A cadmium-plated music-wire return spring that operated in a pneumatic cylinder designed for infinite life at a maximum stress level of 620 MPa failed after 240,000 cycles. An extremely hard and small kernel, which looked like a weld deposit, was observed at the center of the fractured surface. The kernel was assumed to have resulted from extreme localized overheating. These springs were reported to have been barrel electroplated after fabrication. The intermittent contact with the dangler (suspended cathode contact) as the barrel rotated allowed high local currents when the last contact was broken was revealed to have resulted in an arc that caused local melting of the metal being plated. The molten metal was interpreted to have been quenched instantly by the plating solution and by the mass of the cold metal of the spring. The hard spot caused by arcing during plating was concluded to be the reason of the fatigue failure. Rack plating or barrels with fixed button contacts at many points instead of dangler-type contacts were recommended to avoid hard spots.

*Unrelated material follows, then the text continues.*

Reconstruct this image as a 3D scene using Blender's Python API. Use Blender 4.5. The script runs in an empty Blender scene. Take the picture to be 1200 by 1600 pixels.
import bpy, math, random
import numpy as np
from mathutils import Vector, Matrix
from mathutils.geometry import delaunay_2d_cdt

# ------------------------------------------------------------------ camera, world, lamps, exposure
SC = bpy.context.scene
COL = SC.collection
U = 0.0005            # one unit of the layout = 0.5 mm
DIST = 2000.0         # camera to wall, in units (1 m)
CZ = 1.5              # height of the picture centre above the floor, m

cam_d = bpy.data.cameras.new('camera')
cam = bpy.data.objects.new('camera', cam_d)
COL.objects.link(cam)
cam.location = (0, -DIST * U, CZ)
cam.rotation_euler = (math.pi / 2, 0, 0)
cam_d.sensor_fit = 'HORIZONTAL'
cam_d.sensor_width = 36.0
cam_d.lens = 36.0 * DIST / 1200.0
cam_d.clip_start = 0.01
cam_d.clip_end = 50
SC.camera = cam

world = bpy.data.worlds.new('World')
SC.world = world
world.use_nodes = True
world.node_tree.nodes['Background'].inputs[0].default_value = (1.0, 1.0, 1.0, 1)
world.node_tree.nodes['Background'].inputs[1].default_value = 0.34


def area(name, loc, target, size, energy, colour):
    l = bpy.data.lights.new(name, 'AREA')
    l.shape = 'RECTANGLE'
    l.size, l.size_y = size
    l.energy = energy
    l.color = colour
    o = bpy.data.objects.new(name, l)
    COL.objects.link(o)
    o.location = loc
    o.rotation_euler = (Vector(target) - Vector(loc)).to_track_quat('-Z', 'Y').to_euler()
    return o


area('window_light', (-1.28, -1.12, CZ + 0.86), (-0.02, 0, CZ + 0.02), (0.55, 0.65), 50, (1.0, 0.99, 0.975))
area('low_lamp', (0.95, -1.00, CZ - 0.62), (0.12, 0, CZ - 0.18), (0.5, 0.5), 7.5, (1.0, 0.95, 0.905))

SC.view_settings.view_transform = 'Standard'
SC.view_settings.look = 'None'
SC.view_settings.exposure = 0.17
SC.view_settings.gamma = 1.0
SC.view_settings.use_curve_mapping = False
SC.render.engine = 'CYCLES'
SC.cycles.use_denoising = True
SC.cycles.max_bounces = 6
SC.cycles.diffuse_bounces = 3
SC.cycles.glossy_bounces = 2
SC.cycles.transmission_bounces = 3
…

Grease-wiper springs for cams formed from stampings of 0.25-mm thick carbon spring steel (0.65 to 0.80% C) fractured at the 0.025 mm radius on the stamped 135 deg corner at a 90 deg bend after 5,000,000 cycles. Tool marks 2 to 2.3 mm from the center of the stamped bend were disclosed by visual examination. Fatigue striations originating from cracks at the 0.025 mm radius inside corner at the bend were revealed by SEM of the fractured surface. The maximum stress at the bend, in stock of maximum thickness and as a function of the radius of the 135 deg corner, was indicated by stress calculations to be very close to the maximum allowable fluctuating stress for the material. The wiper springs were concluded to be fractured in fatigue and the cyclic loading resulted from cam rotation. The maximum applied stress approached the allowable limit due to high stress-concentration factor in the spring (caused by the very small inside radius). The corner radius was increased to 0.76 mm and the tools were re-polished to avoid tool marks.

A medium-carbon helical spring was installed in a machine assembly that was welded into its final location. Weld spatter was not prevented from landing on the wire surface by any shield. An elongated drop and two tiny droplets of metal were observed a short distance from the fracture. No droplets were revealed at the origin of the fracture, but it was assumed that a drop of molten metal landed at the origin. Adherence of the spatter drop was expected to have been affected by the opening and closing of the fatigue crack. Weld spatter bead was concluded to have caused the fatigue fracture.

A 6150 flat spring was found to be failed. The face of the spring was revealed to be under tensile stress. The failure was concluded to have begun at the dark spot on the edge where roughness resulted from shearing during the blanking operation.

Two outer valve springs made from air-melted 6150 pretempered steel wire broke during production engine testing. The springs were 50 mm in OD and 64 mm in free length, had five coils and squared-and-ground ends, and were made of 5.5 mm diam wire. It was revealed that fracture was nucleated by an apparent longitudinal subsurface defect. The defect was revealed by microscopic examination to be a large pocket of nonmetallic inclusions (alumina and silicate particles) at the origin of the fracture. Partial decarburization of the steel was observed at the periphery of the pocket of inclusions. Torsional fracture was indicated by the presence of beach marks at a 45 deg angle to the wire axis. It was established that the spring fractured by fatigue nucleated at the subsurface defect.

Presence of transverse marks which were remnant of grinding was indicated in a failed valve spring made from ground rod. The shot-peening pattern was light at this location. A transverse crack was found to grow from one such mark under the influence of local stress fields until it was reoriented to the plane normal to the major tensile axis by sufficient loading. The shot-peening procedure was altered to create adequate surface compression at all stressed points on the springs.

A copper alloy C51000 (phosphor bronze, 5%A) failed prematurely during life testing of several such springs. The wire used for the springs was 0.46 mm (0.018 in.) in diam and was in the spring-temper condition. The springs were revealed to be subjected to cyclic loading, in the horizontal and vertical planes during the testing. The fracture was revealed to have occurred in bend 2. An indentation, presumably caused by the bending tool during forming, at the inner surface of the bend where fracture occurred was revealed by microscopic examination. Spiral marks produced on springs during rotary straightening were observed. A crack that had originated at the surface at the inside bend and had propagated toward the outside of the bend was revealed by microscopy of a longitudinal section taken through bend 2. The small bend radius was interpreted to contribute to spring fatigue as a result of result in straining at the bend zone. The spring was concluded to have failed in fatigue. It was recommended that the springs should be made of wire free from straightener marks and the bending tool should be redesigned so as not to indent the wire.

The power-type counterbalance spring, formed from hardened-and-tempered carbon steel strip and subsequently subjected to phosphating treatment, fractured at the two locations during fatigue testing. A rust colored dark band at the inside edge of the fracture surface was disclosed during investigation. Etch pits were revealed by the cleaned surface which were never observed on properly phosphated coating. It was interpreted that the spring had been subjected to an abnormal acid attack in pickling or phosphating which had resulted in considerable absorption of hydrogen by the metal and hence embrittlement. The part was concluded to have cracked during phosphating or excessive acid pickling before phosphating.